Wow! This must be a busy place today Diamond!

I must tell you that I look forward to using your graphic photo from Friday in another post... don't worry that scandal will come out as well! :)

Happy St. Patrick's Day.

Bounce, Lucy and Trixie said...

That is a lot of interesting information about St. Patrick and the Irish. Mom says she knows all that stuff because she is half Irish.

Artsy Catsy said...

Fascinating info, Diamond!
'Nipheart' O'Reilly ... hee hee!!

Rocky
P.S: Come see our important announcement!

Tybalt said...

Happy Saint Patrick's Day, Diamond! Thanks once again for sharing so much information!

Victor Tabbycat said...

Oh, Wow! You've gone all-out fur St Patrick's Day. We didn't haf time... Mom NEFUR has time.
Happy St. Patrick's Day - don't drink too much green catnip tea!
~ Victor McTabbycat

Daisy said...

You know a lot of cool stuff, Diamond! Happy Saint Patrick's Day to you.

Samantha & Tigger said...

Thanks for all the information on St. Patrick and the Holiday! Mom was wondering about it and now she is informed! Happy St. Patrick's Day!

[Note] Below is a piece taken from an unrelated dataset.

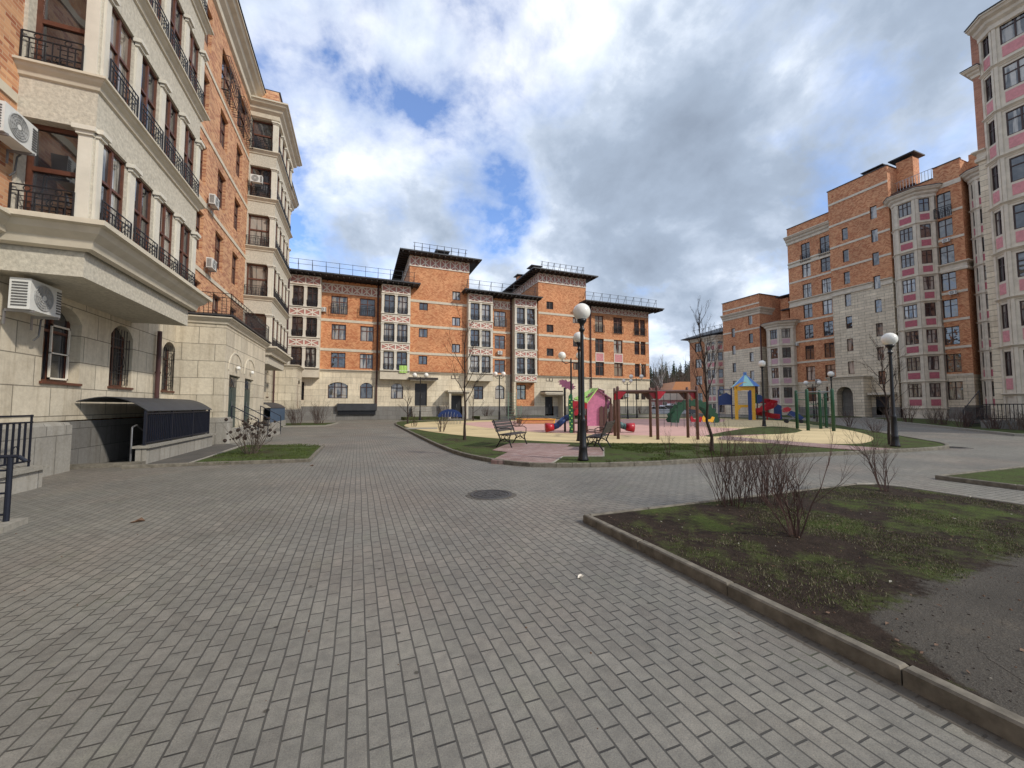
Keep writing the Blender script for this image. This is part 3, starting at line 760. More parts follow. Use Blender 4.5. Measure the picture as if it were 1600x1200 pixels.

May the luck of the Irish enfold you.
May the blessings of Saint Patrick behold you.
Your FL furiends,

PB & J said...

We love learning new stuff on Monday with you Diamond! Happy St. Patrick's Day!

Gretchen said...

Happy St. Pat's Day...
Thanks for the myth busting information.

Hugs...g

Ernie's Voice, Chancy & Jake said...

Happy St. Pat's Day!

HUGS~ Chancy, Jake & Ernie's Voice

Sultanfus and Guy said...

Happy St Patrick's Day!

Kellie The Orange Cat said...

Happy St. Patrick's Day Diamond.

As usual, a very informative post.

Mickey said...

HAPPY ST.PATRICK'S DAY!!!!!
Thanks for keeping us in the know!

Purrs Mickey

MoMo said...

Thanks, Diamond, for that really interesting information. Well researched and succinctly written, as always.

Like everywhere else the tradition of assimilating local customs and belief into a new religion is fundamental to the acceptance by the local people.

Love the name of your ancester!

Happy St Patrick's Day!

Name: Mr. Hendrix said...

Hi! Happy St. Patty's Day! Thanks for the great info. I didn't know all this.
My beans are German and Italian, but for one day, we're all "Irish"

catsynth said...

Happy St. Patrick's Day, Diamond. And thanks for the fascinating info.

We're happy to be visiting you at the "black cat pub" this evening.